Accessibility of eBooks

We've got a lot of information about the features of specific eBook readers and apps to help you decide which one - or ones - to get. Here is an overview of the factors you may find worth bearing in mind, but make sure you also read our eBook app and eBook reader reviews to get more detailed information.

Reading with text-to-speech (TTS)

Reading a book with synthetic text-to-speech is not the same as listening to a human-narrated audiobook. To find out more and to hear some samples, visit Text-to-speech in eBooks.

Listening to dialogue can also be tricky - if punctuation characters are not read out, it's difficult to follow a conversation, but if they are, it interrupts the flow of the dialogue.

However, the benefit of text-to-speech over recorded audiobooks is that it gives access to a much greater variety of material. Much of this material will not be recorded as an audiobook, or will only appear a considerable time after the book's publication.

Devices like smart phones and computers nowadays have text-to-speech built in. Often there will be a variety of voices available, or you can add more voices.

Changing display options

For readers who can see text with difficulty, there are two main features that can help - size and colour.

Font size

Dedicated eBook readers usually only allow text within a book to be changed.
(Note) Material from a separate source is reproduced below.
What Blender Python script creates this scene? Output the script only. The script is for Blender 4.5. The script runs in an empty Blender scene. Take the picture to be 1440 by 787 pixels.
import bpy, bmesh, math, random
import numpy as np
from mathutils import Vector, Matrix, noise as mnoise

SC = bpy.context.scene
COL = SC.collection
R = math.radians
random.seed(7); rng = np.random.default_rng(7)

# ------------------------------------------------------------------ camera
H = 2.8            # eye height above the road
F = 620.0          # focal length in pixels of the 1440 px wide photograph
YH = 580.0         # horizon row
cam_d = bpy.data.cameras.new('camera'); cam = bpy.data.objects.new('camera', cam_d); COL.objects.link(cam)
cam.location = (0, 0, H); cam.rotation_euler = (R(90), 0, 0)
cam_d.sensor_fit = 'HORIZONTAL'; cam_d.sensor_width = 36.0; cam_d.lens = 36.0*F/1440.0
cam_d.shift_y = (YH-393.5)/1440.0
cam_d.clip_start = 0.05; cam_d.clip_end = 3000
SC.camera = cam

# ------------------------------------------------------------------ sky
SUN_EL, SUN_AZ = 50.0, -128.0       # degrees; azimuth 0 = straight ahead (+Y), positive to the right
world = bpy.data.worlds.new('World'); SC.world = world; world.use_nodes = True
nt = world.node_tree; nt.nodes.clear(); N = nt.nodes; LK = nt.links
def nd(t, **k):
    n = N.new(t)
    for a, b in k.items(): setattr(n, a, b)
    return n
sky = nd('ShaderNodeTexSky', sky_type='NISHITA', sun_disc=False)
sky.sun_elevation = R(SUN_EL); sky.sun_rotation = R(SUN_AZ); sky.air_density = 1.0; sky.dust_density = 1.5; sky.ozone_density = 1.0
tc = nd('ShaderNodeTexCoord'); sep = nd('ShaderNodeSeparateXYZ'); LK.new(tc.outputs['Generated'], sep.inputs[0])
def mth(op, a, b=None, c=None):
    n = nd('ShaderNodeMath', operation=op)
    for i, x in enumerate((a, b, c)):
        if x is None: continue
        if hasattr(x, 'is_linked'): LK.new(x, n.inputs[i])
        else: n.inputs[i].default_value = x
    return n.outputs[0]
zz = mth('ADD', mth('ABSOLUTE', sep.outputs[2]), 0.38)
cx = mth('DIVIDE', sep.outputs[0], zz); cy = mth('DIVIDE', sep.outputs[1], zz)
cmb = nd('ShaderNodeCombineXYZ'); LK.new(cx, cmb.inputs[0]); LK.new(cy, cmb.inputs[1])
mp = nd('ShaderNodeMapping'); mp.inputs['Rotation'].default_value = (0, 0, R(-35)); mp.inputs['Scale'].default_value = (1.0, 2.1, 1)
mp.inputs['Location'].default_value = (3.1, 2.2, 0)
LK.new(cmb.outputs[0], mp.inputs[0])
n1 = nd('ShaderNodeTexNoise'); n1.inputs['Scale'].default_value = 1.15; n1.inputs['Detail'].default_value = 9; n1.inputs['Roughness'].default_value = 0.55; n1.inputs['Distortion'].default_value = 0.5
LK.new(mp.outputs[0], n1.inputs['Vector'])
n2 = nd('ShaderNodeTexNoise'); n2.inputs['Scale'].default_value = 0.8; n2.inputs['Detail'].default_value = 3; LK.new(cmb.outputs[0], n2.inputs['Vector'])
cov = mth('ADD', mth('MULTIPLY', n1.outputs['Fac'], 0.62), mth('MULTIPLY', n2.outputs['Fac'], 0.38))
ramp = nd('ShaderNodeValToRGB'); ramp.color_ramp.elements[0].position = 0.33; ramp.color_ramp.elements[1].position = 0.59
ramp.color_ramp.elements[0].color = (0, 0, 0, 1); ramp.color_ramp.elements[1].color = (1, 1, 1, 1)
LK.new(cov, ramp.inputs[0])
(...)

Remember that you will also need to get books onto your device, and then browse the list of books you have to open one before you start reading.

eBook apps that run on a computer or smart phone can make use of its magnification to help you get as far as opening your book, at which point you can increase the font size and then turn the magnification off.
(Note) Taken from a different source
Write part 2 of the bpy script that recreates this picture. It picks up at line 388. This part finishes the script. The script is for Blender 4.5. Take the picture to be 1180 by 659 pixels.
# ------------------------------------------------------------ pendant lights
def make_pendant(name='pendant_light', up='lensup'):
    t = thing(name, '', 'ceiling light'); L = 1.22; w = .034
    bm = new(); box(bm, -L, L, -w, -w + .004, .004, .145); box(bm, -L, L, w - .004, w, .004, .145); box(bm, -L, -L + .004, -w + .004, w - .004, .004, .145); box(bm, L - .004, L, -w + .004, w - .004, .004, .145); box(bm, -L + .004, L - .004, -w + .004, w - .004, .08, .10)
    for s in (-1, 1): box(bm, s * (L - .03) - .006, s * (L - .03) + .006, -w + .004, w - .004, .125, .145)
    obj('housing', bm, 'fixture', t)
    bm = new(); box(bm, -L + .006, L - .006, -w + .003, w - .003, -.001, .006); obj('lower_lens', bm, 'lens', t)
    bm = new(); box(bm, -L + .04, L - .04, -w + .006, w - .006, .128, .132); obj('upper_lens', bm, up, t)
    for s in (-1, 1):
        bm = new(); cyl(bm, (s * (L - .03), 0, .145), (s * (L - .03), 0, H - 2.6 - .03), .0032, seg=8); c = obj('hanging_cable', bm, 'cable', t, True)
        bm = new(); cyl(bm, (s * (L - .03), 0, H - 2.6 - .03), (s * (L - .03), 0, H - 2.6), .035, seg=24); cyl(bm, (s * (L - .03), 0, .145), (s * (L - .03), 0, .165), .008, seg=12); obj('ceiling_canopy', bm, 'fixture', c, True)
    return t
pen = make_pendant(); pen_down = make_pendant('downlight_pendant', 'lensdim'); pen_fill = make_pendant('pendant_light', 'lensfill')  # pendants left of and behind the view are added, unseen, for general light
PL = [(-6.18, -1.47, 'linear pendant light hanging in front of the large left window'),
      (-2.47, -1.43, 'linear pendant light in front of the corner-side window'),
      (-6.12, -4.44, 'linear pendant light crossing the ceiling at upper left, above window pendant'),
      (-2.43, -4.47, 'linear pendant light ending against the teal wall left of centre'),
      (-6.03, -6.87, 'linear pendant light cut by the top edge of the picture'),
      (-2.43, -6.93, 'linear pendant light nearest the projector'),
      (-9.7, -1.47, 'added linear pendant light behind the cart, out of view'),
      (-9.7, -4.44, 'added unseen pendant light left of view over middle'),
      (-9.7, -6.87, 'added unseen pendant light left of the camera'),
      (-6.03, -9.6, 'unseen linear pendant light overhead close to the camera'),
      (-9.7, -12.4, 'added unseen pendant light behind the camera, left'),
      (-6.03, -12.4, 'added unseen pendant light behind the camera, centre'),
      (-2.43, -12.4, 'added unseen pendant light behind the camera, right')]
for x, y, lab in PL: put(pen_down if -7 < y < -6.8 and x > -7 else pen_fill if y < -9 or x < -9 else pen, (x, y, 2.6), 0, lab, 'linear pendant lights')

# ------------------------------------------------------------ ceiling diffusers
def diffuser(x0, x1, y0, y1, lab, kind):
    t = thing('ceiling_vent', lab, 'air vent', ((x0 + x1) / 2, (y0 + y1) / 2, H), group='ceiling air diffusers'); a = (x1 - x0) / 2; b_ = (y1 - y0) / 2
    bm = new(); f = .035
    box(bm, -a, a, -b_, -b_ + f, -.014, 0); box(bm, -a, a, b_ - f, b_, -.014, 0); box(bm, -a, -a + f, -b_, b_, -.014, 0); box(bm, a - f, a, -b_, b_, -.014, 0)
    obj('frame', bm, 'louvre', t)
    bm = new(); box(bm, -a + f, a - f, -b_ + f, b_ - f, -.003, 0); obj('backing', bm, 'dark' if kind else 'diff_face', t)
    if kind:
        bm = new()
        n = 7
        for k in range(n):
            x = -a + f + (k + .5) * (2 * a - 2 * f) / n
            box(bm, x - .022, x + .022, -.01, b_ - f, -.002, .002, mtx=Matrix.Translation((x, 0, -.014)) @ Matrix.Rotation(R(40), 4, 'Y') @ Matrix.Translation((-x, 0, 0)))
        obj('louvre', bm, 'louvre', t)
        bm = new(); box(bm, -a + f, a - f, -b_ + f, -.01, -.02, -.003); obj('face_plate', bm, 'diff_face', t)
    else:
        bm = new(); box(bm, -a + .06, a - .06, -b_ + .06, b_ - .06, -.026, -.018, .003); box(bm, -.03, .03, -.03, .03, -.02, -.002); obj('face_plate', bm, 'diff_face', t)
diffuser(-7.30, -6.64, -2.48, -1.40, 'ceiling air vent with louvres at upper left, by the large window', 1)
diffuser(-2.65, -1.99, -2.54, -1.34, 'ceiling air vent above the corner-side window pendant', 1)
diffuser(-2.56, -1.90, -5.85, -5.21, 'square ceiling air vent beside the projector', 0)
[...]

Some eBook readers and apps have other options that may also be useful. There will often be a choice of font shapes, so if you prefer serif or sans-serif, you can have the one you like.

It's also worth looking for options to change margins, justification and line spacing. All these can affect how many words appear on the screen, and may thus improve your reading experience.

Colour

eInk devices cannot change the colours of the text, but some devices contain a light that can enhance its contrast.

Any device with a colour screen will allow you to at least invert the colours, and there is usually at least one more option, to soften the contrast between text and background.

Reading with Braille

It's sometimes possible to use a Braille display to read books. None of the dedicated eBook readers allow a Braille display to be connected, but iOS and Android devices allow wireless devices to connect, and Windows and Mac computers allow both wired and wireless connections to be used with a variety of screen readers.

Other factors to consider

Accessibility is crucial, of course, but there are other factors you may want to consider when thinking about which eBook reader or app to use. These include:

  • Portability - eBook readers fit in your pocket or hand bag. They are small and light, and have good battery life. They also have small screens and keyboards. Multi-function devices like tablets are larger and heavier than eBook readers, while phones have even smaller screens. A device may seem light when you pick it up, but remember you may want to hold it for some time if your book is gripping!
  • Flexibility - an eBook reader does one thing well, but only one thing. Phones and tablets are multi-function - they may not be brilliant at reading, but they allow you to do a lot more besides, such as make phone calls or use the internet.
  • Buying books on the go - all eBook readers have a Wi-Fi or 3G connection so that you can buy and download a book anywhere you can get an internet connection. Large font and TTS options do not extend to the online features, so you may need sighted assistance to purchase books using the device. Some eBook apps have the capability to buy books from within them. You can always use a computer to buy books and have them delivered to your eBook reader or app.
  • Cost - eBook apps are almost always free. eBook readers cost from £30 upwards. Tablets start at £80, and you can get a decent computer for £300.
  • Ease of use - eBook apps require you to be able to use a keyboard, mouse or touch-screen gestures. eBook readers differ in their weight (most are under 200g but some are twice that) and the size and placement of controls - older devices have physical buttons while almost all the new ones are fully touch screen. Stands are available for some eBook readers and tablet computers.